Luiz Fara Monteiro: A decisão de retirar o aeroporto de Santos Dumont da sétima rodada de concessão e colocá-lo junto ao Galeão no mesmo pacote para 2023 não causa prejuízo ao Rio de Janeiro?
Ronei Glanzmann: As vantagens nos parecem muito maiores do que as desvantagens. A desvantagem basicamente é a questão concorrencial porque a gente perde uma terminal competitiva ali com dois aeroportos disputando tráfego. Por outro lado a gente ganha um alinhamento de incentivo. Paris é assim, Nova Iorque, Washington. Qual a tendência racional de um administrador aeroportuário de dois terminais? Ele vai maximizar o resultado da sua concessionária, ele vai tentar fazer uma combinação de operações que gere um maior resultado financeiro.
Luiz Fara Monteiro: Alguns temem que se priorize o Santos Dumont em detrimento do Galeão. Isso pode acontecer?
Ronei Glanzmann: O que dá dinheiro em um aeroporto? É tráfego internacional de passageiros e cargas. O tráfego doméstico dá menos dinheiro. E conexão só dá trabalho. Se ele jogar tudo pro Santos Dumont ele vai perder tráfego internacional e vai perder carga no Galeão, isso seria uma burrice, é irracional fazer isso. No Santos Dumont ele não consegue operação internacional. Ele vai ter que equilibrar nas suas tratativas comerciais com as empresas aéreas, que são parceiras, um tráfego de conveniência com aquele público que tá disposto a pagar mais pelo conforto e conveniência nos voos domésticos. Esse cara vai pagar mais porque a tarifa vai subir? Não, vai pagar mais porque tem uma operação comercial envolvida, sala vip, restaurante de luxo, vai ser um público típico de executivo com um ticket mais alto para o Santos Dumont. Mas ele não vai abrir mão do Galeão, ele vai precisar de voos domésticos pra alimentar a malha internacional dele, pra dar viabilidade na carga, etc.
Luiz Fara Monteiro: Haverá um monopólio na administração aeroportuária do Rio?
Ronei Glanzmann: Quando a gente põe o mesmo operador fazendo isso, por racionalidade econômica ele vai se organizar com as companhias aéreas que são parceiros comerciais e vai dizer: quer botar um voo a mais no Santos Dumont? Pode botar, mas coloca um voo a mais no Galeão porque eu preciso da conectividade. Vamos trazer uma companhia estrangeira, vamos fazer um mini-hub no Galeão? Ele vai ter um incentivo, ele estará alinhado com governo do estado e prefeitura.

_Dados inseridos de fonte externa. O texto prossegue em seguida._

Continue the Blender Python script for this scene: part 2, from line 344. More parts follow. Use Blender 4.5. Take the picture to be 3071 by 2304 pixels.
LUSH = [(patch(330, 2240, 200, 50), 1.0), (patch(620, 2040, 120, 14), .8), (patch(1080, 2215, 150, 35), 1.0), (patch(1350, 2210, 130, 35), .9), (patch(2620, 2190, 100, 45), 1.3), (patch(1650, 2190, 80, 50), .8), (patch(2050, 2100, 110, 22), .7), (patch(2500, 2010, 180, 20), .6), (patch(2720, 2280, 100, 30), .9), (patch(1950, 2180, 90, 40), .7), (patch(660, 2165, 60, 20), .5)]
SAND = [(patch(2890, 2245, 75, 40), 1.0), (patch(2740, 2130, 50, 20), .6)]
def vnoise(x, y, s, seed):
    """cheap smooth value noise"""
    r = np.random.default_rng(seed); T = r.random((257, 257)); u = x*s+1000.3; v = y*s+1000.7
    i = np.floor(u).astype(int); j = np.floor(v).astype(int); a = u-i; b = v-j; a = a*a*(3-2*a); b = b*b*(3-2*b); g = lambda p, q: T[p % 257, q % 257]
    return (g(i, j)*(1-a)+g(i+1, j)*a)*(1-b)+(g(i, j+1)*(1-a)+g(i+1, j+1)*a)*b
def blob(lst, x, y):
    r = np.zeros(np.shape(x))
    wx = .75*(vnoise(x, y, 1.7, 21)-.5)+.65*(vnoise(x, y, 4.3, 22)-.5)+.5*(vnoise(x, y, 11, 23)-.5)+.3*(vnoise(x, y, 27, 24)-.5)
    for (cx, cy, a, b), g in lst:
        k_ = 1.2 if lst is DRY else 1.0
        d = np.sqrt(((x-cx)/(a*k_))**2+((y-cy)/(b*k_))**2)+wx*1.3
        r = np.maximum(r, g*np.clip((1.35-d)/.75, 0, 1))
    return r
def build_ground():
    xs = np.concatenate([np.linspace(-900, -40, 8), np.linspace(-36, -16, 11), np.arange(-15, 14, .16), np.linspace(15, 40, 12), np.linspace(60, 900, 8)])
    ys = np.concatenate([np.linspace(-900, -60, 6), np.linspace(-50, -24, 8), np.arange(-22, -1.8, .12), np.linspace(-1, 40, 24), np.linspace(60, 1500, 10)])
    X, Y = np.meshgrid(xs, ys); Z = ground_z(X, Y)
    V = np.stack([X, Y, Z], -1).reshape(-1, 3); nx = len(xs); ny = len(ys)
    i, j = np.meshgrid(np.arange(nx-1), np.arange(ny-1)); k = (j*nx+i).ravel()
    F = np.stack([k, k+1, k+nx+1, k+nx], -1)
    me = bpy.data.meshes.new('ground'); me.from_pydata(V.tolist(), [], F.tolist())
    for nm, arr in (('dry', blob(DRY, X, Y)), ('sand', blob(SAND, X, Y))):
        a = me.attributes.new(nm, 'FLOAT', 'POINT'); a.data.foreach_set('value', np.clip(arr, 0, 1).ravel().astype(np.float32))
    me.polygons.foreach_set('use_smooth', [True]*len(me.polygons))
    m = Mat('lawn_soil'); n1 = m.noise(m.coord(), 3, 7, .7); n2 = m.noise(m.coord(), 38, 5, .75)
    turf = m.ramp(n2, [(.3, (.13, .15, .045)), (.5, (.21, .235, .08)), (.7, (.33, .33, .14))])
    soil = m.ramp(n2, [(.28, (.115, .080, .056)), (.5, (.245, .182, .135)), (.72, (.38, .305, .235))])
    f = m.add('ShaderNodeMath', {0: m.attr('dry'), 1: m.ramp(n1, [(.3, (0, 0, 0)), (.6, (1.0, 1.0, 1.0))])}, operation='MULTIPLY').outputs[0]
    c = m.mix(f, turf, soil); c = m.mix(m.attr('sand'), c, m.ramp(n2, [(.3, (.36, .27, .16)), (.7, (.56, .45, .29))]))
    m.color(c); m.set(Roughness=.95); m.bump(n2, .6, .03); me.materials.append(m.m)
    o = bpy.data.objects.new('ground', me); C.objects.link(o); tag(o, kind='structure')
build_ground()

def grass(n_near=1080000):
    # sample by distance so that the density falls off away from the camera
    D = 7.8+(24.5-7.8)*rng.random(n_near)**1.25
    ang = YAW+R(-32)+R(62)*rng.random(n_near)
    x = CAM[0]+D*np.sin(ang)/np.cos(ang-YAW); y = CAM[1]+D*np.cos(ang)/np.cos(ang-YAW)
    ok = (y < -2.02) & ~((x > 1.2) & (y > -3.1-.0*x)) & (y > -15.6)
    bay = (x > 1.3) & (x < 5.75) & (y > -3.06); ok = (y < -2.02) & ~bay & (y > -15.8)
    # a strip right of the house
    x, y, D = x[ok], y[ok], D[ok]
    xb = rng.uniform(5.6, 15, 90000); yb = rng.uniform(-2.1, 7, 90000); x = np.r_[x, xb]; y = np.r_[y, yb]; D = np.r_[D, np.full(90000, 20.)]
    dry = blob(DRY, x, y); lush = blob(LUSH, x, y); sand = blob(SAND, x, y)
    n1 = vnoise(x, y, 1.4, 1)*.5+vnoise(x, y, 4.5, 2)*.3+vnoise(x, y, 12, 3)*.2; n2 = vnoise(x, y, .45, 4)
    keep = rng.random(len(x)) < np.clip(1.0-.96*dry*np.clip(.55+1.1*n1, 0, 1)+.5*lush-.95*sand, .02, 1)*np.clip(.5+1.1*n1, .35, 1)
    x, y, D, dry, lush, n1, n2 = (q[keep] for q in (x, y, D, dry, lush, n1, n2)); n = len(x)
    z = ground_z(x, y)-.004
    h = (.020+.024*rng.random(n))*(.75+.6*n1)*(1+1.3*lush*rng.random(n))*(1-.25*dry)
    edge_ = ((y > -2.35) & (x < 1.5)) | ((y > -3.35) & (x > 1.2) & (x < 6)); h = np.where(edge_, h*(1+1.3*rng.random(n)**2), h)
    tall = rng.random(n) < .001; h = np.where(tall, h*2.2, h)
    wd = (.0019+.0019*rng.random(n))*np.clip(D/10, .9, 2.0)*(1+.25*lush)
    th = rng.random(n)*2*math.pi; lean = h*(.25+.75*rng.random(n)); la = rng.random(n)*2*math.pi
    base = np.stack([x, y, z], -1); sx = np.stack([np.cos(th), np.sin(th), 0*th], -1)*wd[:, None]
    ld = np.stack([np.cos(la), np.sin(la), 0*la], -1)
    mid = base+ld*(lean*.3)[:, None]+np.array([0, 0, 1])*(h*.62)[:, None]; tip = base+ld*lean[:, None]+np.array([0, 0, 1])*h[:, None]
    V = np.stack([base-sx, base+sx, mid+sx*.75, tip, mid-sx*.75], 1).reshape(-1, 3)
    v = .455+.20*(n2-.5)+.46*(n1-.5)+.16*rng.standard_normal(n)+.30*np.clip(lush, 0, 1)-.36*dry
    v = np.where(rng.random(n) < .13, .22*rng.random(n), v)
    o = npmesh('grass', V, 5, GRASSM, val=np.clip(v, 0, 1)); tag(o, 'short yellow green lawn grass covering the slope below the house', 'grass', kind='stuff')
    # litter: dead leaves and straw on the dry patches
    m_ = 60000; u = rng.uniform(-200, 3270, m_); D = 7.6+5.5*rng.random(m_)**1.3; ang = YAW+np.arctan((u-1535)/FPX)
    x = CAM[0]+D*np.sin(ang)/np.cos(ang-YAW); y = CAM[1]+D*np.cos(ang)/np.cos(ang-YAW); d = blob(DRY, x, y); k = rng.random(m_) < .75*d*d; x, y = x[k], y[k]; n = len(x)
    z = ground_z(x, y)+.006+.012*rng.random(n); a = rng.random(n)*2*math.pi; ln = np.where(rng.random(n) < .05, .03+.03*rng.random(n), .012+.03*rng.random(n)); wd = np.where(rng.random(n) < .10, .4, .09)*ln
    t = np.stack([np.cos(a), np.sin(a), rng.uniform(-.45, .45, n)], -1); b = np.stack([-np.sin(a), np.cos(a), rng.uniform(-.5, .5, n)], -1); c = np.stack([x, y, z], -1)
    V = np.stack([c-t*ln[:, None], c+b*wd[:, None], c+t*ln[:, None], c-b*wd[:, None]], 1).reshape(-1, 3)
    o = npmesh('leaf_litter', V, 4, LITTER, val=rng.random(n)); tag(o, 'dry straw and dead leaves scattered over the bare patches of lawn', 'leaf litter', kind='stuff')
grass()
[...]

Por outro lado a agência reguladora, o poder concedente vai ter que ter um cuidado especial porque esse operador vai ser um monopolista na segunda terminal aérea mais importante do país. Mas para isso existe um remédio regulador. Em São Paulo vamos ter três operadores. Um operador em Congonhas, um operador em Guarulhos e outro em Viracopos. E nesse caso de concorrência o pau come mesmo. O que ficou ruim para o Rio é que a gente vai postergar investimento, mas no final das contas foi uma solução boa.